Tuesday, July 3, 2007

Pardon me

President George Bush commuted the 30-month sentence of Former Vice President Dick Cheney chief of staff Lewis "Scooter" Libby, who was convicted in March on federal charges of perjury, obstruction of justice, and lying to investigators. Presidential commutations are final, not subject to review by court or Congress.

Reaction was swift. In general, Democrats considered the action an affront to justice, while Republicans said it was the right thing to do. Just what are the statistics for clemency – that is, commutations, sentence reductions, and pardons – by President? And did George Washington pardon anyone?

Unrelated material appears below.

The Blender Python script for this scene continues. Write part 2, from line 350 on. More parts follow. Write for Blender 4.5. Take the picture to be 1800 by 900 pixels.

Not everyone wants a pardon: Presidential pardons may be refused – and have been. In 1915 the city editor of the New York Herald Tribune refused to divulge his sources, received and refused a pardon from President Wilson, and was convicted of contempt. But Presidential commutations may not be refused. In 1927 an inmate named Vuco Perovich was sentenced to death but received a Presidential commutation to life. Perovich sued to overturn the commutation but lost - and lived.

Since 1900, FDR leads the pack with 3,687 clemency actions. In contrast, Bush has granted clemency fewer times – 113 – than any president in history except Zachary Taylor, John Adams, George Washington, James Garfield, William Harrison, and, this is interesting, his dad, with 77.

One of the most interesting pardons was the one George Washington gave to the Whiskey Rebels, who protested an excise tax on liquor and distilled spirits – imposed to bring down the national debt – by organizing a rebellion with 13,000 militia – about the size of the Revolutionary army – against the new American government in 1794. Twenty of the rebels were pardoned on Washington’s last day in office.

But the record for most pardons in a day goes to the only President to have received a Presidential pardon: Richard Nixon, who pardoned 204 criminals on December 20, 1972. Do we see a potentially new Presidential pardon pattern? Or could it just be that justice may now be obstructing obstruction of justice.